The Strait of Hormuz, one of the world’s most critical energy chokepoints, has been effectively closed to international shipping since 28 February 2026, following joint military strikes by the United States and Israel on Iran, which included the killing of Iran’s supreme leader Ali Khamenei.
The disruption has created the largest supply shock in the history of the global oil market, with crude and oil product flows through the strait plunging from around 20 million barrels per day before the war to a trickle, forcing Gulf countries to cut total oil production by more than 11 million barrels per day.
Brent crude oil prices surpassed 100 US dollars per barrel on 8 March 2026 for the first time in four years, rising to 126 dollars per barrel at its peak. Brent crude futures are now up by almost 45 percent since hostilities began on 28 February, while Dutch TTF, the European benchmark for natural gas, is nearly 70 percent higher.
The International Energy Agency has described the situation as the greatest global energy and food security challenge in history.
A Chokepoint With No Backup
Around 25 percent of the world’s seaborne oil trade transited the strait in 2025, and options to bypass it are limited. Only Saudi Arabia and the United Arab Emirates have operational crude pipelines that could reroute flows, with an estimated 3.5 to 5.5 million barrels per day of available capacity. Saudi Arabia and the UAE have begun diverting some exports through these alternative routes, but the volumes fall far short of replacing strait traffic.
As companies reroute vessels around the Cape of Good Hope near the south of Africa, they face longer delivery times and significantly higher costs.
About 20 to 30 percent of global fertiliser exports also pass through the Strait of Hormuz. As liquefied natural gas plants shut down, urea production has been adversely affected, with Qatar halting production at its largest urea manufacturing plant.
Stagflation Risk Grows
Analysts at the Federal Reserve Bank of Dallas warn that a closure removing close to 20 percent of global oil supplies from the market is expected to raise the average WTI price of oil to 98 dollars per barrel and lower global real GDP growth by an annualised 2.9 percentage points in the second quarter of 2026.
While wealthier countries are expected to weather higher prices, countries in the developing world face the prospect of true shortages as material scarcities become inescapable.

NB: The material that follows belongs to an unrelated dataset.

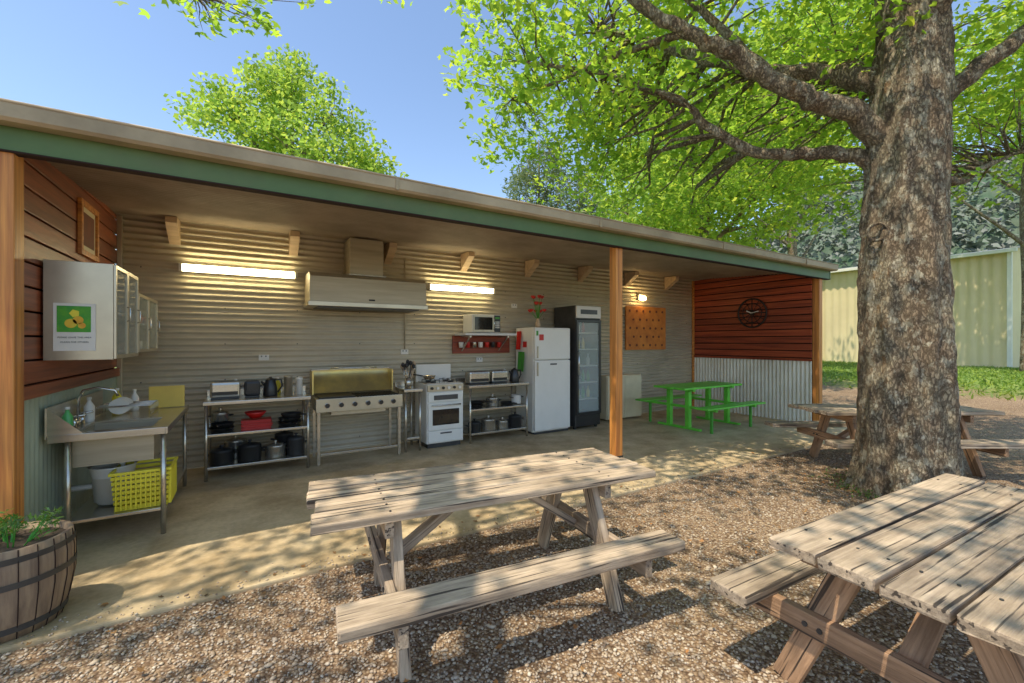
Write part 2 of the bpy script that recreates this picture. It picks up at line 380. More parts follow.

The UN Conference on Trade and Development warns that many developing countries already face high debt service burdens, limited fiscal space, and constrained access to finance, meaning rising energy, transport and food costs could strain public finances and increase pressure on household budgets.
Ghana’s Fragile Recovery at Risk
Despite an impressive macroeconomic recovery in 2025, the structure of Ghana’s economy has not changed enough to cushion it from the shock. Inflation had fallen to 3.3 percent in February 2026, and the Monetary Policy Committee cut the policy rate by 150 basis points to 14 percent in March. That recovery now faces a direct threat.
As a net importer of petroleum products, Ghana is directly exposed to higher world prices. More expensive petroleum imports push up ex-pump prices, which feed into transport fares, freight charges and logistics costs. Without targeted policy measures, the next inflation prints could show disinflation stalling or reversing.
A prolonged disruption is likely to produce a stagflationary mix of higher inflation and slower real GDP growth, against the government’s budget assumptions of 6 to 10 percent period-end inflation and 4.8 percent growth.
PwC Ghana, in an analysis published this week, noted that while Ghana cannot influence events in the Gulf, it can control its policy response. Whether the country’s macro reset creates enough breathing room to absorb the shock will depend on the decisiveness of policymakers and the agility of businesses to adapt in real time.